**TASK TO COMPLETE:**
Present the following data again exactly as it is shown.

**DATA SHOWN:**
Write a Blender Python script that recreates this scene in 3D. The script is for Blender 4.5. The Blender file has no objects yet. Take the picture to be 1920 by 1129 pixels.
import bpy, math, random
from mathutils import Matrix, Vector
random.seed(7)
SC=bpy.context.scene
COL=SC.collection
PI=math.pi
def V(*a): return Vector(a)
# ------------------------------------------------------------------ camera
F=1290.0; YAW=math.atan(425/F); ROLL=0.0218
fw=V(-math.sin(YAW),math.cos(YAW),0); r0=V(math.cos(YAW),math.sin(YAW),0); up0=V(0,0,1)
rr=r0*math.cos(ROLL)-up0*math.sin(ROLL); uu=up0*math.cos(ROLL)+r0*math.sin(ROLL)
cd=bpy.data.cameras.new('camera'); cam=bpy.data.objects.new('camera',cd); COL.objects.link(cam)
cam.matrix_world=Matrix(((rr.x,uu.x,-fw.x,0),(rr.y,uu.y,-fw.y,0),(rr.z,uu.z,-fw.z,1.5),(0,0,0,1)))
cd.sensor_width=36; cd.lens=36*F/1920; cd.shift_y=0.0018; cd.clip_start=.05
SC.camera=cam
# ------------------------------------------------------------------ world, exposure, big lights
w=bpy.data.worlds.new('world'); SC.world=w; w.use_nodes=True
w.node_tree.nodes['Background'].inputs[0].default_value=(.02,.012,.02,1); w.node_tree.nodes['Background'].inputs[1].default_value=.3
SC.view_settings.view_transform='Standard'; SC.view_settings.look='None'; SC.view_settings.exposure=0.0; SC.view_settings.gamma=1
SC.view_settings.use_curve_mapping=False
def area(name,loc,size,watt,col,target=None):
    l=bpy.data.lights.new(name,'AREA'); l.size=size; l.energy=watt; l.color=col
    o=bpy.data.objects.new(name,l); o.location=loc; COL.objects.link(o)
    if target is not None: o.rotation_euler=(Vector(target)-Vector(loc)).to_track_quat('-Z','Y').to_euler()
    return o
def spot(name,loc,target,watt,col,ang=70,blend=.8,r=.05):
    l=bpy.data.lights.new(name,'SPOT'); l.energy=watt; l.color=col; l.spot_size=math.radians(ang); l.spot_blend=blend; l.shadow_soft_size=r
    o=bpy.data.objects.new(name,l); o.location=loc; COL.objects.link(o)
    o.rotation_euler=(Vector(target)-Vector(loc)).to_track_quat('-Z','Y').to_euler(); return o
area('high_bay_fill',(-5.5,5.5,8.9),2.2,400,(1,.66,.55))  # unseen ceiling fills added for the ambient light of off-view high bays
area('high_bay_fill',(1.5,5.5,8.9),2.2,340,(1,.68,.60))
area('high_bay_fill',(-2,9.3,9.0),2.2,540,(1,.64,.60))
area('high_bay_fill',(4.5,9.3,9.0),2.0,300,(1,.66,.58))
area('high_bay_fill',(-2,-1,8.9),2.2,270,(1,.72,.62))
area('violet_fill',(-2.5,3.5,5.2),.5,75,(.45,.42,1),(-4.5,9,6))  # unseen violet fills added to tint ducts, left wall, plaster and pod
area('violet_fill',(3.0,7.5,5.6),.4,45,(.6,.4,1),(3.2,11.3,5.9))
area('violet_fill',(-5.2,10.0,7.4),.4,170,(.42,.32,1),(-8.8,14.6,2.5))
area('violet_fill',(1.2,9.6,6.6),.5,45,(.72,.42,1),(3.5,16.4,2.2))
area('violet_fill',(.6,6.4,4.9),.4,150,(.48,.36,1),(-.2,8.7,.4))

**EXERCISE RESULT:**
Write a Blender Python script that recreates this scene in 3D. The script is for Blender 4.5. The Blender file has no objects yet. Take the picture to be 1920 by 1129 pixels.
import bpy, math, random
from mathutils import Matrix, Vector
random.seed(7)
SC=bpy.context.scene
COL=SC.collection
PI=math.pi
def V(*a): return Vector(a)
# ------------------------------------------------------------------ camera
F=1290.0; YAW=math.atan(425/F); ROLL=0.0218
fw=V(-math.sin(YAW),math.cos(YAW),0); r0=V(math.cos(YAW),math.sin(YAW),0); up0=V(0,0,1)
rr=r0*math.cos(ROLL)-up0*math.sin(ROLL); uu=up0*math.cos(ROLL)+r0*math.sin(ROLL)
cd=bpy.data.cameras.new('camera'); cam=bpy.data.objects.new('camera',cd); COL.objects.link(cam)
cam.matrix_world=Matrix(((rr.x,uu.x,-fw.x,0),(rr.y,uu.y,-fw.y,0),(rr.z,uu.z,-fw.z,1.5),(0,0,0,1)))
cd.sensor_width=36; cd.lens=36*F/1920; cd.shift_y=0.0018; cd.clip_start=.05
SC.camera=cam
# ------------------------------------------------------------------ world, exposure, big lights
w=bpy.data.worlds.new('world'); SC.world=w; w.use_nodes=True
w.node_tree.nodes['Background'].inputs[0].default_value=(.02,.012,.02,1); w.node_tree.nodes['Background'].inputs[1].default_value=.3
SC.view_settings.view_transform='Standard'; SC.view_settings.look='None'; SC.view_settings.exposure=0.0; SC.view_settings.gamma=1
SC.view_settings.use_curve_mapping=False
def area(name,loc,size,watt,col,target=None):
    l=bpy.data.lights.new(name,'AREA'); l.size=size; l.energy=watt; l.color=col
    o=bpy.data.objects.new(name,l); o.location=loc; COL.objects.link(o)
    if target is not None: o.rotation_euler=(Vector(target)-Vector(loc)).to_track_quat('-Z','Y').to_euler()
    return o
def spot(name,loc,target,watt,col,ang=70,blend=.8,r=.05):
    l=bpy.data.lights.new(name,'SPOT'); l.energy=watt; l.color=col; l.spot_size=math.radians(ang); l.spot_blend=blend; l.shadow_soft_size=r
    o=bpy.data.objects.new(name,l); o.location=loc; COL.objects.link(o)
    o.rotation_euler=(Vector(target)-Vector(loc)).to_track_quat('-Z','Y').to_euler(); return o
area('high_bay_fill',(-5.5,5.5,8.9),2.2,400,(1,.66,.55))  # unseen ceiling fills added for the ambient light of off-view high bays
area('high_bay_fill',(1.5,5.5,8.9),2.2,340,(1,.68,.60))
area('high_bay_fill',(-2,9.3,9.0),2.2,540,(1,.64,.60))
area('high_bay_fill',(4.5,9.3,9.0),2.0,300,(1,.66,.58))
area('high_bay_fill',(-2,-1,8.9),2.2,270,(1,.72,.62))
area('violet_fill',(-2.5,3.5,5.2),.5,75,(.45,.42,1),(-4.5,9,6))  # unseen violet fills added to tint ducts, left wall, plaster and pod
area('violet_fill',(3.0,7.5,5.6),.4,45,(.6,.4,1),(3.2,11.3,5.9))
area('violet_fill',(-5.2,10.0,7.4),.4,170,(.42,.32,1),(-8.8,14.6,2.5))
area('violet_fill',(1.2,9.6,6.6),.5,45,(.72,.42,1),(3.5,16.4,2.2))
area('violet_fill',(.6,6.4,4.9),.4,150,(.48,.36,1),(-.2,8.7,.4))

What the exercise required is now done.